* _BRIEF_
Extract, in full, the lines below, beginning at the first and ending with the line that contains "PI = math.pi". Pictures do not belong in the copy.

□ □ □ □ □

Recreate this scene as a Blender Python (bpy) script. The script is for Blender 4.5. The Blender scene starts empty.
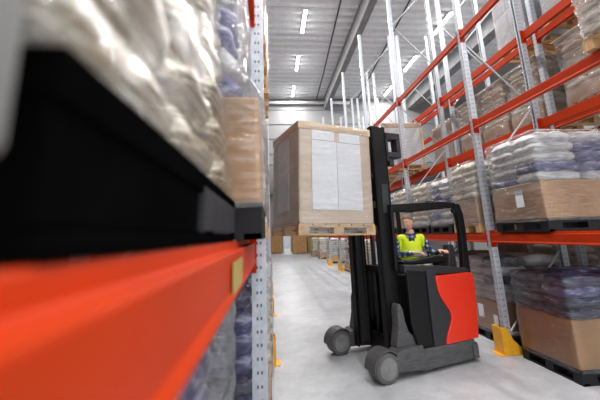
import bpy, bmesh, math, random
from mathutils import Vector, Matrix, noise
random.seed(7)
S = bpy.context.scene
COL = S.collection
PI = math.pi

# ------------------------------------------------------------------ helpers
class MB:
    """collects shapes, builds ONE mesh object"""
    def __init__(s): s.v = []; s.f = []; s.m = []; s.cm = 0
    def add(s, vs, fs):
        o = len(s.v); s.v += [tuple(p) for p in vs]
        for f in fs: s.f.append(tuple(i + o for i in f)); s.m.append(s.cm)
        return s
    def box(s, a, b):
        (x0, y0, z0), (x1, y1, z1) = a, b
        vs = [(x0,y0,z0),(x1,y0,z0),(x1,y1,z0),(x0,y1,z0),(x0,y0,z1),(x1,y0,z1),(x1,y1,z1),(x0,y1,z1)]
        return s.add(vs, [(3,2,1,0),(4,5,6,7),(0,1,5,4),(1,2,6,5),(2,3,7,6),(3,0,4,7)])
    def bar(s, p0, p1, w, h, up=(0,0,1)):
        p0 = Vector(p0); p1 = Vector(p1); d = (p1-p0).normalized(); u = Vector(up)
        if abs(d.dot(u)) > .98: u = Vector((1,0,0))
        a = d.cross(u).normalized(); b = a.cross(d)
        vs = []
        for p in (p0, p1):
            for i, j in ((-1,-1),(1,-1),(1,1),(-1,1)): vs.append(p + a*i*w/2 + b*j*h/2)
        return s.add(vs, [(0,1,2,3),(7,6,5,4),(0,4,5,1),(1,5,6,2),(2,6,7,3),(3,7,4,0)])
    def prism(s, poly, axis, a, b):
        """extrude 2-D polygon along axis 'x','y','z'"""
        def P(p, t):
            if axis == 'x': return (t, p[0], p[1])
            if axis == 'y': return (p[0], t, p[1])
            return (p[0], p[1], t)
        n = len(poly); vs = [P(p, a) for p in poly] + [P(p, b) for p in poly]
        fs = [tuple(range(n)), tuple(range(2*n-1, n-1, -1))]
        for i in range(n): j = (i+1) % n; fs.append((i, i+n, j+n, j))
        return s.add(vs, fs)
    def tube(s, pts, rad, n=10, caps=True):
        pts = [Vector(p) for p in pts]; k = len(pts)
        if not isinstance(rad, (list, tuple)): rad = [rad]*k
        vs = []; fs = []; pa = None
        for i, p in enumerate(pts):
            d = (pts[min(i+1, k-1)] - pts[max(i-1, 0)]).normalized()
            if pa is None:
                u = Vector((0,0,1)) if abs(d.z) < .9 else Vector((1,0,0)); a = d.cross(u).normalized()
            else: a = (pa - d*pa.dot(d)).normalized()
            pa = a; b = d.cross(a)
            for j in range(n):
                t = 2*PI*j/n; vs.append(p + (a*math.cos(t) + b*math.sin(t))*rad[i])
        for i in range(k-1):
            for j in range(n):
                q = (j+1) % n; fs.append((i*n+j, i*n+q, (i+1)*n+q, (i+1)*n+j))
        if caps: fs.append(tuple(range(n-1,-1,-1))); fs.append(tuple(range((k-1)*n, k*n)))
        return s.add(vs, fs)
    def cyl(s, p0, p1, r, n=24): return s.tube([p0, p1], r, n)
    def lathe(s, prof, axis='y', c=(0,0,0), n=28):
        vs = []; fs = []; k = len(prof)
        for (t, r) in prof:
            for j in range(n):
                a = 2*PI*j/n; q = (r*math.cos(a), r*math.sin(a))
                if axis == 'y': p = (c[0]+q[0], c[1]+t, c[2]+q[1])
                elif axis == 'x': p = (c[0]+t, c[1]+q[0], c[2]+q[1])
                else: p = (c[0]+q[0], c[1]+q[1], c[2]+t)
                vs.append(p)
        for i in range(k-1):
            for j in range(n):
                q = (j+1) % n; fs.append((i*n+j, i*n+q, (i+1)*n+q, (i+1)*n+j))
        fs.append(tuple(range(n-1,-1,-1))); fs.append(tuple(range((k-1)*n, k*n)))
        return s.add(vs, fs)
    def mesh(s, name, mats, smooth=False):
        me = bpy.data.meshes.new(name); me.from_pydata(s.v, [], s.f)
        for m in (mats if isinstance(mats, (list, tuple)) else [mats]): me.materials.append(m)
        for p, i in zip(me.polygons, s.m): p.material_index = i; p.use_smooth = smooth
        bm = bmesh.new(); bm.from_mesh(me); bmesh.ops.recalc_face_normals(bm, faces=bm.faces); bm.to_mesh(me); bm.free()
        return me
    def build(s, name, mats, parent=None, smooth=False, bevel=0, loc=None):
        return link(name, s.mesh(name, mats, smooth), parent, bevel, loc)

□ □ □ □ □

* _COMPLETE RESPONSE_
Recreate this scene as a Blender Python (bpy) script. The script is for Blender 4.5. The Blender scene starts empty.
import bpy, bmesh, math, random
from mathutils import Vector, Matrix, noise
random.seed(7)
S = bpy.context.scene
COL = S.collection
PI = math.pi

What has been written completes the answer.